Same-sex marriage divides churches

The Marriage (Equality) Amendment Bill is dividing Canterbury churches as the law inches closer to becoming a reality.

MPs last night backed the bill by 77 votes to 44 in its second reading.

While many mainstream churches have vowed not to allow the ceremonies on their turf, many are welcoming the law and even identifying themselves as "gay affirming".

Some Christchurch ministers have gone as far as to say they will perform same-sex marriages privately as marriage celebrants if their churches won't allow it.

With the bill passing its second reading last night, churches in Canterbury are having to seriously examine what they will do if same-sex marriages become a reality.

Christians for Marriage Equality spokeswoman Reverend Margaret Mayman said that while most people presumed churches would be against same-sex marriage, a surprising number supported it.

"In my view, being gay and being religious are not mutually exclusive," she said.
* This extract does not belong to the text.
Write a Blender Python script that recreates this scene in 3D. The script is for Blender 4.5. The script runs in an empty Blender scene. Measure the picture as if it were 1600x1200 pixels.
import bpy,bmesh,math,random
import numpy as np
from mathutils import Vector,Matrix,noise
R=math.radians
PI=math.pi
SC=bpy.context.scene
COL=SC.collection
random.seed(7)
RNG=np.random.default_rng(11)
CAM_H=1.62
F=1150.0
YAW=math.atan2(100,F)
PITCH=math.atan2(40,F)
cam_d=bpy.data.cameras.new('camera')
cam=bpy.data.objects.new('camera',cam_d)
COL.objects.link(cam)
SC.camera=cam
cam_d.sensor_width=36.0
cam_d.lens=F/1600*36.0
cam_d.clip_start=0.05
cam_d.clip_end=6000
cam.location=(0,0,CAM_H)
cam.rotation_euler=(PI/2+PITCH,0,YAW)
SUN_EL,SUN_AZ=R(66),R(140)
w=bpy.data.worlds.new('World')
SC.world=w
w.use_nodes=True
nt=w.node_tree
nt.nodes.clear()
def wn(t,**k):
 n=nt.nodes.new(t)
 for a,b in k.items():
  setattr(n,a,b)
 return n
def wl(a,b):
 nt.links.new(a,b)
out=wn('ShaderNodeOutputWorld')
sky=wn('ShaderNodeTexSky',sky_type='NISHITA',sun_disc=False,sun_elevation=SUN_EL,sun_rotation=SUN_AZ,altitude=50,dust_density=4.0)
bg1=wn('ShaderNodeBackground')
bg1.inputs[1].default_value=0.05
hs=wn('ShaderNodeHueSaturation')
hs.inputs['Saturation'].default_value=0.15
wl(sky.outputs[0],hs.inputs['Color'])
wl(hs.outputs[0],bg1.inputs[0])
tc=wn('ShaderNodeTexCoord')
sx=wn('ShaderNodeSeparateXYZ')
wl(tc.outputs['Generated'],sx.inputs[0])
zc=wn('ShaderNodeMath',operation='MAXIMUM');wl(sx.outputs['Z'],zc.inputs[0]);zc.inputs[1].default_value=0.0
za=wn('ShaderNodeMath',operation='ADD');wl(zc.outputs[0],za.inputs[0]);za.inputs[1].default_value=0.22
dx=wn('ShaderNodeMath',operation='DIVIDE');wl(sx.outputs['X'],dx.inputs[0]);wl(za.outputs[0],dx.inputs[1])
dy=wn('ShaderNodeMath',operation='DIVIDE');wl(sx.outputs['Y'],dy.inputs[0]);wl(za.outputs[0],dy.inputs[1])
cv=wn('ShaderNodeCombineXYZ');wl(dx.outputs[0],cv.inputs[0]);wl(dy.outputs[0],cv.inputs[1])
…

The bill contained a religious exception that meant no church would be forced to perform same-sex marriages.

"It's a common misconception that we're trying to make churches perform gay marriages. That's simply not true. Some churches will be happy to do so," Mayman said.

Christchurch Metropolitan Community Church spiritual leader Marion Wilson said the church was "gay affirming" and would happily perform the ceremonies.

"We are very much in favour of legalising gay marriage. We firmly believe that God accepts gays the way they are and we will help affirm that relationship in law," she said. "We have many gay members of the congregation who I'm sure would like to get married."

St Ninian's Presbyterian minister Reverend Rob Ferguson said the law change "couldn't come fast enough".

"Even if I don't get the Presbyterian church's permission to perform the marriages at St Ninian's, I would be happy to perform them in my personal role as a marriage celebrant."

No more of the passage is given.